## begin DATASET EXCERPT
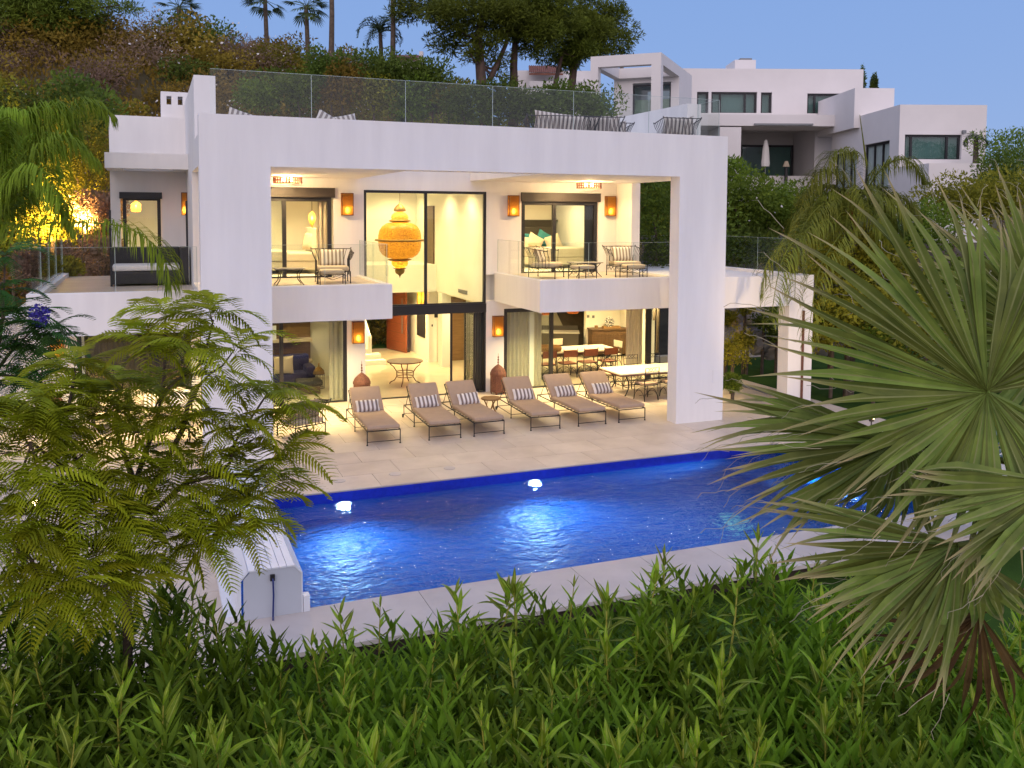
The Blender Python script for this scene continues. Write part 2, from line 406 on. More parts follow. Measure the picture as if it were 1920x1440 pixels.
tiles(PX1, 17.0, -8.75, PY1, 1.2, .9, terr, stone)
cop = struct('pool_coping', union([(PX0, PX1, -8.35, PY0-.006, -.6, -.06)]), soil_and_gap_shade)  # base given a dark colour to paint the shadow gap below the slabs
tiles(PX0, PX1, -8.75, PY0, 1.2, 1.23, cop, stone_edge, 'coping_slab', thick=.058)
tilem = mat('cobalt_mosaic', (.006, .105, .36), .25, vscale=14, col2=(.005, .07, .26), spec=.5)
PY1p = PY1-.006
pool = struct('swimming_pool', MB().add([(PX0, PY0, -.03), (PX1, PY0, -.03), (PX1, PY1p, -.03), (PX0, PY1p, -.03), (PX0, PY0, -1.55), (PX1, PY0, -1.55), (PX1, PY1p, -1.55), (PX0, PY1p, -1.55)],
    [(4, 5, 6, 7), (0, 1, 5, 4), (1, 2, 6, 5), (2, 3, 7, 6), (3, 0, 4, 7)]), tilem)
bandm = mat('cobalt_waterline_tile', (.010, .022, .36), .2, vscale=9, col2=(.008, .016, .27))
obj('waterline_band', union([(PX0, PX1, PY1-.018, PY1-.008, -.30, -.03)]), bandm, pool)
obj('pool_step', union([(11.3, PX1-.003, PY0+.003, PY1-.01, -1.54, -.95), (12.0, PX1-.003, PY0+.003, PY1-.01, -1.54, -.55)]), tilem, pool)
wm = mat('pool_water', (.78, .9, 1), .0); n, l = wm.node_tree.nodes, wm.node_tree.links
p = n['Principled BSDF']; p.inputs['Transmission Weight'].default_value = 1; p.inputs['IOR'].default_value = 1.333; p.inputs['Roughness'].default_value = .03
tc = n.new('ShaderNodeTexCoord'); prev = None
for sc, st, ds, dist in ((1.1, .6, 2, .16), (4.0, .8, 3, .07), (12, .6, 2, .025)):
    t = n.new('ShaderNodeTexNoise'); t.inputs['Scale'].default_value = sc; t.inputs['Detail'].default_value = ds; t.inputs['Distortion'].default_value = 1.2
    mp = n.new('ShaderNodeMapping'); mp.inputs['Scale'].default_value = (1, 1.5, 1); mp.inputs['Rotation'].default_value = (0, 0, .4)
    l.new(tc.outputs['Object'], mp.inputs[0]); l.new(mp.outputs[0], t.inputs[0])
    b = n.new('ShaderNodeBump'); b.inputs['Strength'].default_value = st; b.inputs['Distance'].default_value = dist
    l.new(t.outputs['Fac'], b.inputs['Height'])
    if prev: l.new(prev, b.inputs['Normal'])
    prev = b.outputs[0]
l.new(prev, p.inputs['Normal'])
mb = MB().add([(PX0+.002, PY0+.002, -.19), (PX1-.002, PY0+.002, -.19), (PX1-.002, PY1-.02, -.19), (PX0+.002, PY1-.02, -.19)], [(0, 1, 2, 3)])
struct('water', mb, wm)
for x in (2.42, 6.45, 12.0):
    o = empty('pool_lamp', (x, PY1-.020, -.40), 0, {2.42: 'glowing round pool lamp in the far wall near the roller cover', 6.45: 'glowing round pool lamp in the middle of the far wall', 12.0: 'glowing round pool lamp in the right end wall above the steps'}[x], 'pool lamp', 'underwater lamps in the pool walls')
    if x == 12.0: o.location = (PX1-.012, -4.9, -.36); o.rotation_euler = (0, 0, R(-90))
    obj('rim', MB().ring((0, -.015, 0), .145, .018, axis='Y'), white, o); obj('lens', MB().lathe([(.135, 0), (.12, .012), (.05, .02)], 20).xf(Matrix.Rotation(pi/2, 4, 'X')), poolled, o)
    lamp('pool_beam', (0, -.08, 0), 420 if x == 12.0 else 150, (.40, .74, 1), .08, o, 'SPOT', (R(-64), 0, 0), R(135), .7)
for i, (x, y, tx) in enumerate(((.9, -2.0, 'leftmost'), (2.48, -1.87, 'second from left'), (3.64, -1.8, 'third from left'), (4.82, -1.79, 'rightmost'))):
    o = tag(obj('skimmer_lid', MB().lathe([(.125, 0), (.125, .008), (.11, .012), (.03, .014)], 24), stone_edge, loc=(x, y, .002)), 'round white lid in the paving by the pool edge, '+tx+' of four', 'lid', 'round lids set in the terrace');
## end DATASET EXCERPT
## TASK DETAILS
Take the listing above and print it exactly, apart from the pictures.

## EXERCISE RESPONSE
The Blender Python script for this scene continues. Write part 2, from line 406 on. More parts follow. Measure the picture as if it were 1920x1440 pixels.
tiles(PX1, 17.0, -8.75, PY1, 1.2, .9, terr, stone)
cop = struct('pool_coping', union([(PX0, PX1, -8.35, PY0-.006, -.6, -.06)]), soil_and_gap_shade)  # base given a dark colour to paint the shadow gap below the slabs
tiles(PX0, PX1, -8.75, PY0, 1.2, 1.23, cop, stone_edge, 'coping_slab', thick=.058)
tilem = mat('cobalt_mosaic', (.006, .105, .36), .25, vscale=14, col2=(.005, .07, .26), spec=.5)
PY1p = PY1-.006
pool = struct('swimming_pool', MB().add([(PX0, PY0, -.03), (PX1, PY0, -.03), (PX1, PY1p, -.03), (PX0, PY1p, -.03), (PX0, PY0, -1.55), (PX1, PY0, -1.55), (PX1, PY1p, -1.55), (PX0, PY1p, -1.55)],
    [(4, 5, 6, 7), (0, 1, 5, 4), (1, 2, 6, 5), (2, 3, 7, 6), (3, 0, 4, 7)]), tilem)
bandm = mat('cobalt_waterline_tile', (.010, .022, .36), .2, vscale=9, col2=(.008, .016, .27))
obj('waterline_band', union([(PX0, PX1, PY1-.018, PY1-.008, -.30, -.03)]), bandm, pool)
obj('pool_step', union([(11.3, PX1-.003, PY0+.003, PY1-.01, -1.54, -.95), (12.0, PX1-.003, PY0+.003, PY1-.01, -1.54, -.55)]), tilem, pool)
wm = mat('pool_water', (.78, .9, 1), .0); n, l = wm.node_tree.nodes, wm.node_tree.links
p = n['Principled BSDF']; p.inputs['Transmission Weight'].default_value = 1; p.inputs['IOR'].default_value = 1.333; p.inputs['Roughness'].default_value = .03
tc = n.new('ShaderNodeTexCoord'); prev = None
for sc, st, ds, dist in ((1.1, .6, 2, .16), (4.0, .8, 3, .07), (12, .6, 2, .025)):
    t = n.new('ShaderNodeTexNoise'); t.inputs['Scale'].default_value = sc; t.inputs['Detail'].default_value = ds; t.inputs['Distortion'].default_value = 1.2
    mp = n.new('ShaderNodeMapping'); mp.inputs['Scale'].default_value = (1, 1.5, 1); mp.inputs['Rotation'].default_value = (0, 0, .4)
    l.new(tc.outputs['Object'], mp.inputs[0]); l.new(mp.outputs[0], t.inputs[0])
    b = n.new('ShaderNodeBump'); b.inputs['Strength'].default_value = st; b.inputs['Distance'].default_value = dist
    l.new(t.outputs['Fac'], b.inputs['Height'])
    if prev: l.new(prev, b.inputs['Normal'])
    prev = b.outputs[0]
l.new(prev, p.inputs['Normal'])
mb = MB().add([(PX0+.002, PY0+.002, -.19), (PX1-.002, PY0+.002, -.19), (PX1-.002, PY1-.02, -.19), (PX0+.002, PY1-.02, -.19)], [(0, 1, 2, 3)])
struct('water', mb, wm)
for x in (2.42, 6.45, 12.0):
    o = empty('pool_lamp', (x, PY1-.020, -.40), 0, {2.42: 'glowing round pool lamp in the far wall near the roller cover', 6.45: 'glowing round pool lamp in the middle of the far wall', 12.0: 'glowing round pool lamp in the right end wall above the steps'}[x], 'pool lamp', 'underwater lamps in the pool walls')
    if x == 12.0: o.location = (PX1-.012, -4.9, -.36); o.rotation_euler = (0, 0, R(-90))
    obj('rim', MB().ring((0, -.015, 0), .145, .018, axis='Y'), white, o); obj('lens', MB().lathe([(.135, 0), (.12, .012), (.05, .02)], 20).xf(Matrix.Rotation(pi/2, 4, 'X')), poolled, o)
    lamp('pool_beam', (0, -.08, 0), 420 if x == 12.0 else 150, (.40, .74, 1), .08, o, 'SPOT', (R(-64), 0, 0), R(135), .7)
for i, (x, y, tx) in enumerate(((.9, -2.0, 'leftmost'), (2.48, -1.87, 'second from left'), (3.64, -1.8, 'third from left'), (4.82, -1.79, 'rightmost'))):
    o = tag(obj('skimmer_lid', MB().lathe([(.125, 0), (.125, .008), (.11, .012), (.03, .014)], 24), stone_edge, loc=(x, y, .002)), 'round white lid in the paving by the pool edge, '+tx+' of four', 'lid', 'round lids set in the terrace');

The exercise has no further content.